En otra parte del fallo del juez Wanger, recogida en el libro, se lee: “Nunca ha habido una investigación judicial completa sobre el asesinato de Romero… Y el partido Arena obstruyó todos los esfuerzos de justicia… La evidencia muestra que el Gobierno (salvadoreño), incluido el sistema judicial y especialmente la Corte Suprema, hicieron todo lo posible para aniquilar su función judicial, para ignorar, para distorsionar…”

Eisenbrandt es capaz, con su prosa, de llevarnos por las dos primeras líneas de tiempo sin dificultades. Acaso en un intento demasiado ambicioso por extender la exploración del contexto histórico hay algunas distracciones.

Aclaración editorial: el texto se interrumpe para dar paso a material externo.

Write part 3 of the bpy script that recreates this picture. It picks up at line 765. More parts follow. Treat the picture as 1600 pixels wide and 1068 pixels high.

Finalmente, en su epílogo, el autor se embarca brevemente en el tiempo presente para volver al significado actual de la figura de Romero, a los intentos por edulcorarla que siguieron al anuncio de su beatificación, pero también a la relevancia absoluta de sus palabras en un país que sigue atravesado por el sino de la violencia y la impunidad.

Este libro es especialmente relevante hoy. Eisenbrandt escribe: “Las experiencias de otros países latinoamericanos nos ha demostrado que una vez un rayo de luz emerge, las demandas por la rendición de cuentas aumentan y las autoridades encuentran el coraje y la astucia políticas para actuar”. Pero sobre Saravia y el resto de asesinos, el autor nos recuerda en la parte final de su libro: “Nunca enfrentaron a la justicia; se beneficiaron de la ofuscación de la derecha salvadoreña y de la falta de voluntad política de la izquierda”.

Los gobernantes de El Salvador siguen sin encontrar el valor para confrontar los pecados del pasado, que en este país son en muchos casos los de ellos. Por eso este libro es relevante.